Tanggung jawab untuk melakukan usaha dalam meningkatkan pertumbuhan profesional
karyawan dan organisasi; (10) Membangun Komunitas (building community)
yaitu Mengidentifikasi cara untuk membangun komunitas.
Dengan demikian, karakteristik utama yang
membedakan antara kepemimpinan pelayan dengan model kepemimpinan lainnya adalah
keinginan untuk melayani hadir sebelum adanya keinginan untuk memimpin. Dapat dikatakan
bahwa mereka yang memiliki kualitas kepemimpinan akan menjadi pemimpin sedangkan
prioritas kepemimpinan pelayan yang pertama dan utama adalah memberikan
motivasi, inspirasi sehingga terciptanya suatu keberhasilan yang
berkesinambungan.
Keistimewaan dari pemimpin Kristen yang
adalah pemimpin Kristen yang mampu mempraktikkan
kepemimpinan berhati hamba (humble servant) yang Ilahi. Dalam Matius
20:25-28, Tuhan Yesus menekankan bahwa secara khusus kepemimpinan Kristen berbeda
dari kepemimpinan orang yang belum percaya secara umum.

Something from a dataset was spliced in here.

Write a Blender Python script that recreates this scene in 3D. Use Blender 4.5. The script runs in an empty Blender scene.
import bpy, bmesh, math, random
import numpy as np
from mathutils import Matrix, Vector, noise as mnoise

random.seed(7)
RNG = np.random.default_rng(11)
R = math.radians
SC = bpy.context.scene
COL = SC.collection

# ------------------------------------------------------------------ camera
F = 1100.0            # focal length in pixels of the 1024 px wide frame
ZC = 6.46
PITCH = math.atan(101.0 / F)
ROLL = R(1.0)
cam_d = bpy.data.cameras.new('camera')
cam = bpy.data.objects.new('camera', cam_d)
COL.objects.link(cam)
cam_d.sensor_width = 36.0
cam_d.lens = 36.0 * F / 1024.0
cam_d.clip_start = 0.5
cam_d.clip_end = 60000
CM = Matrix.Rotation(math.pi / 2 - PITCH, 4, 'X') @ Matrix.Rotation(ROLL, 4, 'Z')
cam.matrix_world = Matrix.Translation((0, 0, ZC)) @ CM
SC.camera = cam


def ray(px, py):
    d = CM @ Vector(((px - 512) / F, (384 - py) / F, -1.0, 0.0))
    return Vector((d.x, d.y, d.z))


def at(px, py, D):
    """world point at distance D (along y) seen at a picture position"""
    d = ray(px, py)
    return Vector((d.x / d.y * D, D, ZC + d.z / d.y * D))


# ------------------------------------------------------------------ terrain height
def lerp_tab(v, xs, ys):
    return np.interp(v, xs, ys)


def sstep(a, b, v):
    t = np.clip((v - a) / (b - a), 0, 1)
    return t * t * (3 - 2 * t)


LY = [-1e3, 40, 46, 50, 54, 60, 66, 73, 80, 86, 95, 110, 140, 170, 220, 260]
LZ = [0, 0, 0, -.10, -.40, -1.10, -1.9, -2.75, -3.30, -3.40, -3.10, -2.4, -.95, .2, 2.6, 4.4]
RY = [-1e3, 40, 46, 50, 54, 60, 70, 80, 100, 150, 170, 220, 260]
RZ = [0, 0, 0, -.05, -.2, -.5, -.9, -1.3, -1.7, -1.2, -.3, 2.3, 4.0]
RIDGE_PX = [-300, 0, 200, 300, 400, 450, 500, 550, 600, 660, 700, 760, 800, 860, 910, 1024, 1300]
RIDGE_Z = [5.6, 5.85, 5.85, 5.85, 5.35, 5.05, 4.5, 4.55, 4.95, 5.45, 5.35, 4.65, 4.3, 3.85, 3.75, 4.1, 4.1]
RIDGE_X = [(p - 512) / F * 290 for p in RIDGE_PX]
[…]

Dalam Matius 20:26-28
dan Yohanes 13:1-17, Tuhan Yesus mendefinisikan pemimpin berhati hamba sebagai
mereka yang dengan rendah hati melayani orang lain karena mengasihinya.
Kerendahan hati menjelaskan cara kepemimpinan atau bagaimana cara memimpin.
Pelayanan adalah esensi dari kepemimpinan
Kristen, dimana orang lain memperoleh manfaatnya. Orang Kristen tidak berbeda
di dunia hanya untuk melayani diri mereka sendiri, melainkan orang lain dan
kasih adalah motif atau maksud dari kepemimpinan Kristen. Hubungan pemimpin dan
pengikut merupakan pusat dari kepemimpinan etis dalam dunia. Pemimpin berhati
hamba harus memperhatikan kebutuhan dan urusan pengikutnya dan sebagai pemimpin
harus memiliki rasa tanggung jawab untuk
merawat dan memelihara pengikutnya.
Menjadi pemimpin yang baik adalah pemimpin
yang tidak bertopeng kemunafikan, bertakhta dengan kesombongan, bermoral
rendahan melainkan pemimpin dengan
atribut integritas dan berkarakter berhati hamba (Humble Servant) dan
memiliki hati yang melayani, mengasihi dan peduli.
Jadilah pemimpin yang baik bagi diri
sendiri sebelum menjadi pemimpin bagi orang lain. “Sekalipun tidak dapat
menjadi beringin yang rindang, jadilah bunga violet di hamparan yang indah
dipandang mata, dan Jika tak bisa menjadi menara yang kokoh, jadilah tongkat
kayu yang selalu menuntun jalan pada arah yang tepat”.